Oggi proviamo a ragionare di un argomento vicino alle nostre nuove abitudini quotidiane, ormai spesso legate all’utilizzo della tecnologia.
Il tema degli assistenti vocali, collegato alla privacy di chi li utilizza, interessa milioni di persone che usano quotidianamente questi strumenti per i motivi più disparati, spesso dimenticandosi di parlare ad un dispositivo che registra la propria voce, e quindi ogni parola che gli viene rivolta.
Tecnicamente l’assistente vocale o “smart assistant” è un programma che interpreta il linguaggio naturale tramite algoritmi di intelligenza artificiale.

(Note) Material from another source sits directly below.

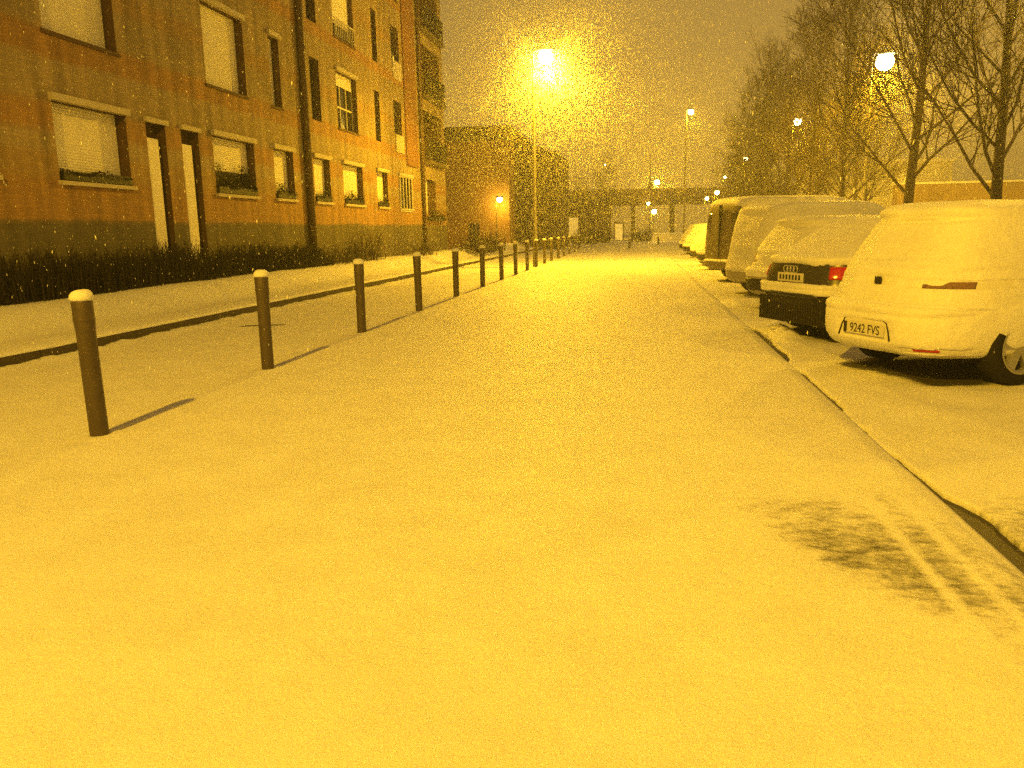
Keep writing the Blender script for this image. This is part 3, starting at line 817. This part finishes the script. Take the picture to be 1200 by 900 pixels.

Grazie a questi algoritmi il dispositivo risulta in grado di interloquire con gli esseri umani allo scopo di soddisfare diverse tipologie di istanze, come rispondere a richieste di informazioni varie o compiere determinate azioni.
L’assistente vocale è collocato in un’apparecchiatura (uno smartphone, un altoparlante, ecc.) che una volta accesa, ma non in uso, rimane in uno stato di “passive listening”, una sorta di dormiveglia da cui esce non appena sente la parola di attivazione scelta; per passare alla modalità di ascolto attivo il dispositivo necessita di una parola di attivazione o di “sveglia”.
Quando l’assistente vocale viene “svegliato”, le richieste che gli vengono fatte sono registrate ed inviate al cloud del fornitore che, in tempo quasi reale, trova le risposte. Tali richieste rimangono nella memoria del dispositivo (e nel cloud) al fine anche di analizzare usi e consumi dell’interessato per fornire un’esperienza sempre più personalizzata.
Il Garante privacy ci ricorda tuttavia che anche durante il “passive listening” l’assistente digitale è potenzialmente in grado di «sentire» (tramite il microfono del dispositivo su cui è installato) ed eventualmente anche di «vedere» (tramite la videocamera del dispositivo su cui è installato) tutto quello che diciamo e facciamo. Questi dati possono anche essere memorizzati e inviati a terzi, o comunque possono essere conservati non sul dispositivo, ma su server esterni.
Vista la delicatezza dell’argomento e la notevole quantità di dati personali che tali strumenti sono in grado di memorizzare, sia il “Comitato europeo per la protezione dei dati personali (EDPB) che il Garante privacy italiano sono intervenuti sull’utilizzo degli assistenti vocali, pubblicando una serie di linee guida e raccomandazioni che si possono sintetizzare nei seguenti punti:
- Fornire solo le informazioni necessarie per l’attivazione dei servizi ed eventualmente usare pseudonimi;
- Evitare di memorizzare informazioni delicate (relative alla salute, le password, i codici bancari ecc..);
- Disattivare il microfono del dispositivo (e se ne è dotato anche la telecamera) quando l’assistente digitale non è in uso;
- Cancellare periodicamente la cronologia delle informazioni registrate;
- Impostare password di accesso complesse e cambiarle periodicamente;
- Controllare e gestire le impostazioni privacy del dispositivo.
L’utilizzo degli assistenti vocali in ambito lavorativo determina gli stessi rischi visti per il contesto personale, in quanto esite la possibilità che questi strumenti raccolgano e trasmettano informazioni relative alle abitudini dei dipendenti e dei collaboratori, determinando potenzialmente anche un uso improprio di dati aziendali, relativi, per esempio, ad informazioni su strategie commerciali.
Occorre dunque valutare attentamente i pro e i contro della presenza di assistenti vocali in ambienti nei quali vengono trattati dati aziendali e nel caso si decidesse di farvi ricorso, mettere in atto le misure previste dal GDPR a partire dalla fornitura di un’idonea informativa all’interessato e dalle istruzioni agli autorizzati al trattamento per un utilizzo sicuro di questa tipologia di dispositivi.